Update: For a solid two weeks now, this story has been on my mind, and I think I know why. It isn’t that I find myself thinking, as I was asked, the “what if?!?” questions. Honestly, and I’m not bragging here, my head doesn’t work that way. Living with the boy really has taught me to focus on right now. The “what ifs” can take care of themselves.
No the main thing that keeps popping up in my head is this: I wonder what kind of hellish life that young man must have had to make him so afraid of the world around him?
Our world can be hell. But it really doesn’t have to be.
How’s that for naïveté?
About two weeks ago on a bright, Saturday afternoon, my boy and I went to the car wash as is our custom. (As he is on the Autism Spectrum, the sameness of the car wash is perfect for him.)
While we were continuing to follow our custom of vacuuming the floor mats, so the boy could play with the vacuum for a bit, a young, white guy of about 22 years of age approached his car parked in the slot next to ours.
He had caught my attention earlier because he was smoking, and with my son’s asthma, I was going to try and keep his door shut despite the heat. It wasn’t much of a problem–we’re at the car wash nearly daily, so this was more about keeping the boy’s routine rather than cleaning the truck. So as the young man started to light up again right beside the boy’s door, I subtly closed the door as I was walking the vacuum hose back to the holder.
As I did, this young man was staring me down, following me with his eyes.
This was strange, but I didn’t think much of it at the time. However, when I turned around, he had turned his body so that his right hip was facing me as he continued to stare.
On his hip was a pistol (sorry, not being a gun expert, I could not tell you what kind of pistol it was), but it was in a holster that appeared to be in danger of falling from the jeans pocket of his shorts where he had it clipped.
I glanced at it and back up to him, to re-meet his eyes as he continued to stare at me. I nodded and said hello.
He eventually turned away as I walked to the driver side of the car and began to climb in to leave.
So far as I am aware, the only threatening move I offered was to gently shut my son’s door so that he wouldn’t be exposed to this young man’s second hand smoke.
Did this guy have a right to smoke? Sure. I didn’t say a word to him about it; I simply closed my son’s door, so the boy wouldn’t have to breathe the smoke.
Did this guy have a right to openly carry his firearm? I have no idea. Maybe. But as he appeared to be threatened by my closing a truck door, I certainly wasn’t planning to ask him to produce his open-carry license.
And you see, that’s part of the issue . . . I had absolutely no way of knowing if this young man who seemed threatened by my having pulled into a space beside him was a “good guy” with a gun or a “bad guy” with one.
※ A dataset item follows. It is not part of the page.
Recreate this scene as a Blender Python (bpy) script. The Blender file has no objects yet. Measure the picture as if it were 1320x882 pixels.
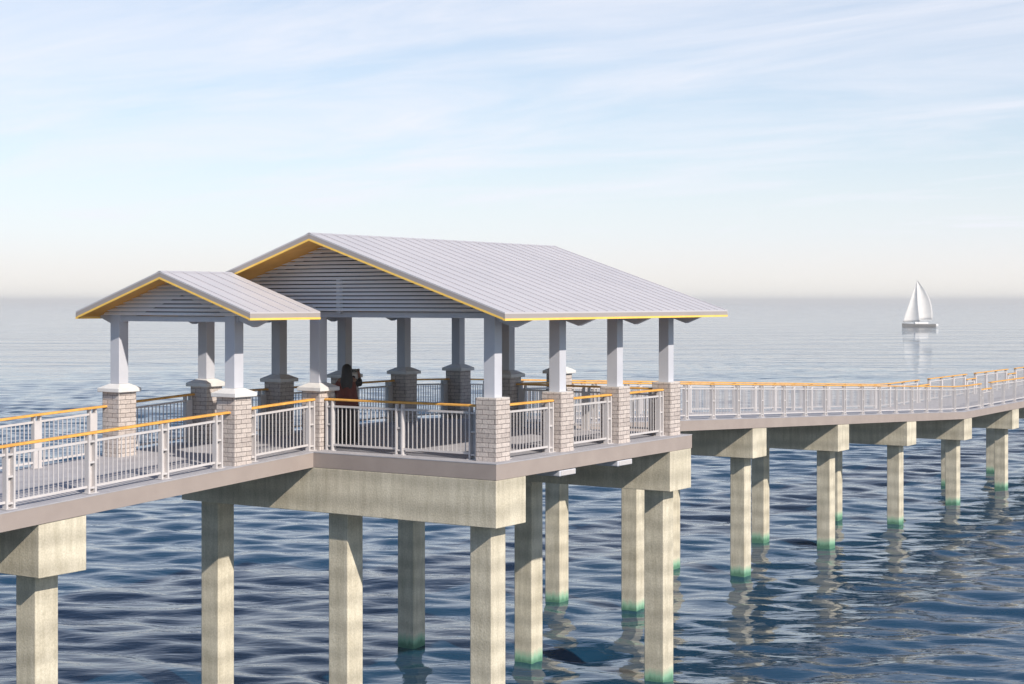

The presence of his gun that day might have possibly made him feel safer, I really have no idea. He didn’t appear to have a sense of safety. (Maybe old white guys with their sons vacuuming a truck are threatening to him. Again, I have no idea.)
But this I do know. Despite the car wash being a place where my boy and I are on a first name basis with the employees, despite it being broad daylight on a Saturday afternoon, and despite there being about 20 people in the parking lot cleaning their cars, this young man brandishing his hip so that I would notice his firearm did not provide a sense of safety to my son and me.
A gun did nothing to make our world safer that afternoon. Nothing at all. Sheriff Woody’s empty holster is a model we should work to emulate.
Outstanding post! He would not have made me feel safer, either.